◆ **Your objective**: Take the material below and extract the lines from the one with "Generate a Blender" through the one with "cd.clip_start = 0.1; cd.clip_end = 600", word for word, without pictures.

◆ **Material supplied**:
··········
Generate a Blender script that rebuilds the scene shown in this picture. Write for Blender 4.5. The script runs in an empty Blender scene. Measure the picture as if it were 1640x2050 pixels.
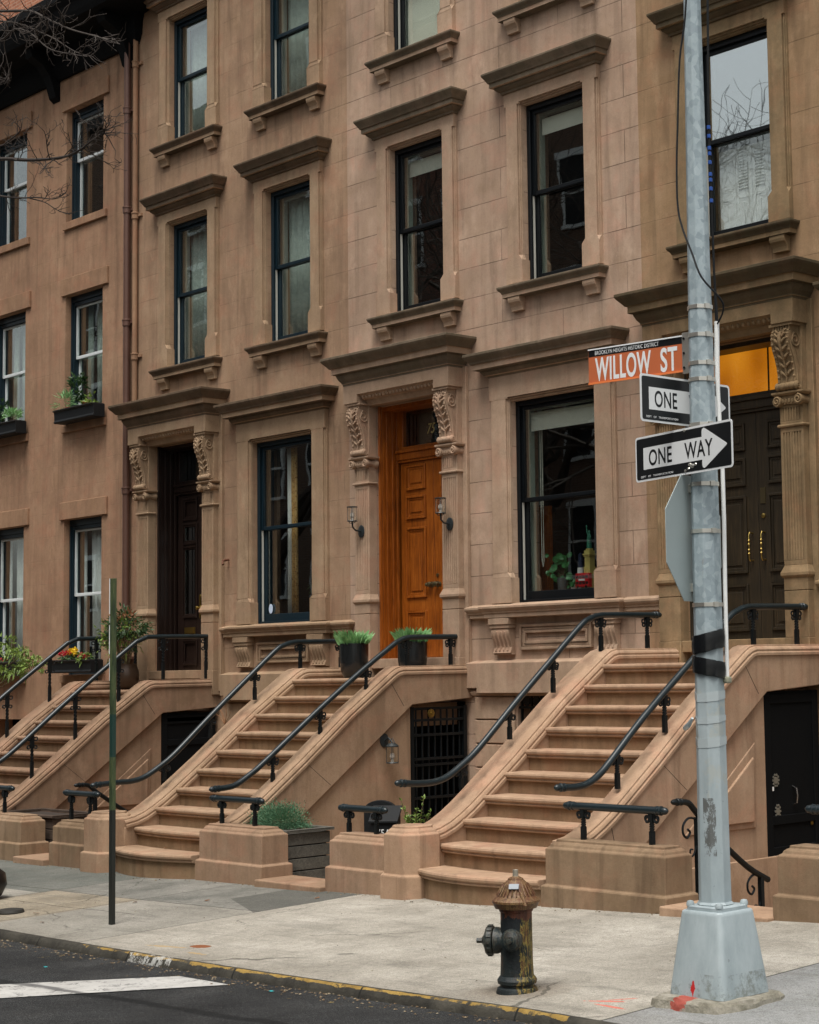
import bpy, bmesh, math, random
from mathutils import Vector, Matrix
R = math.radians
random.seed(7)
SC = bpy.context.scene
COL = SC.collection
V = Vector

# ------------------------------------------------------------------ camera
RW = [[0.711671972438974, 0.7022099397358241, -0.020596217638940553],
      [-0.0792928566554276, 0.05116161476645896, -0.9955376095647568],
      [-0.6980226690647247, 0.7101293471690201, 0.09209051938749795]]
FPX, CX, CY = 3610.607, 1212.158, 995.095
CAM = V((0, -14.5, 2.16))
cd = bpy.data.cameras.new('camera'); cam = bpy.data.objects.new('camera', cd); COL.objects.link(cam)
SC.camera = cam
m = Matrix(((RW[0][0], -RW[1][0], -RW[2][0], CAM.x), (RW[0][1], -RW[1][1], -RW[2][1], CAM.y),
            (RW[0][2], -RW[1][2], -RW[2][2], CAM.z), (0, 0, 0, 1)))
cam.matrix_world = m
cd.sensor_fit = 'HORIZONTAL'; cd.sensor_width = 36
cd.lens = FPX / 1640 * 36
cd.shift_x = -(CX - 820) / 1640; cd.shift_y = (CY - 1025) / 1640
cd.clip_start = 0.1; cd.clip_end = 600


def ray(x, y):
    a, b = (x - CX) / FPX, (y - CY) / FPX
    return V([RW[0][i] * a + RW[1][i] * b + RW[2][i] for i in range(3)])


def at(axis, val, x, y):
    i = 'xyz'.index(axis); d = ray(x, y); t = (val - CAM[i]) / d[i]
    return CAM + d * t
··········
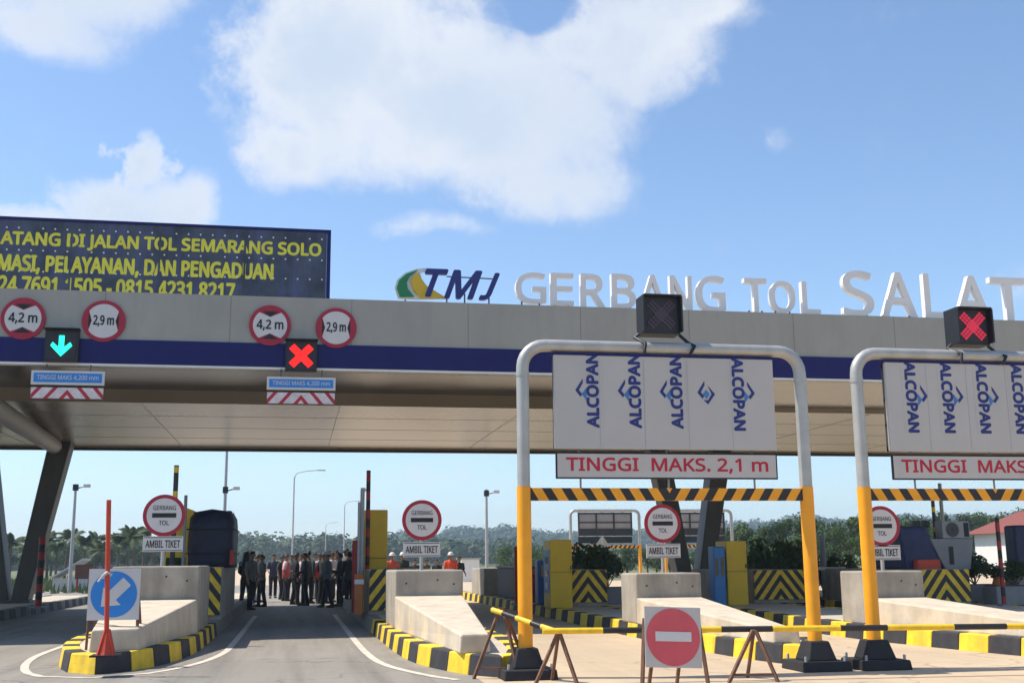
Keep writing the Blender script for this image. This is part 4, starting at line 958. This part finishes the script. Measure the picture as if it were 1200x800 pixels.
··········
◆ **Full answer**:
Generate a Blender script that rebuilds the scene shown in this picture. Write for Blender 4.5. The script runs in an empty Blender scene. Measure the picture as if it were 1640x2050 pixels.
import bpy, bmesh, math, random
from mathutils import Vector, Matrix
R = math.radians
random.seed(7)
SC = bpy.context.scene
COL = SC.collection
V = Vector

# ------------------------------------------------------------------ camera
RW = [[0.711671972438974, 0.7022099397358241, -0.020596217638940553],
      [-0.0792928566554276, 0.05116161476645896, -0.9955376095647568],
      [-0.6980226690647247, 0.7101293471690201, 0.09209051938749795]]
FPX, CX, CY = 3610.607, 1212.158, 995.095
CAM = V((0, -14.5, 2.16))
cd = bpy.data.cameras.new('camera'); cam = bpy.data.objects.new('camera', cd); COL.objects.link(cam)
SC.camera = cam
m = Matrix(((RW[0][0], -RW[1][0], -RW[2][0], CAM.x), (RW[0][1], -RW[1][1], -RW[2][1], CAM.y),
            (RW[0][2], -RW[1][2], -RW[2][2], CAM.z), (0, 0, 0, 1)))
cam.matrix_world = m
cd.sensor_fit = 'HORIZONTAL'; cd.sensor_width = 36
cd.lens = FPX / 1640 * 36
cd.shift_x = -(CX - 820) / 1640; cd.shift_y = (CY - 1025) / 1640
cd.clip_start = 0.1; cd.clip_end = 600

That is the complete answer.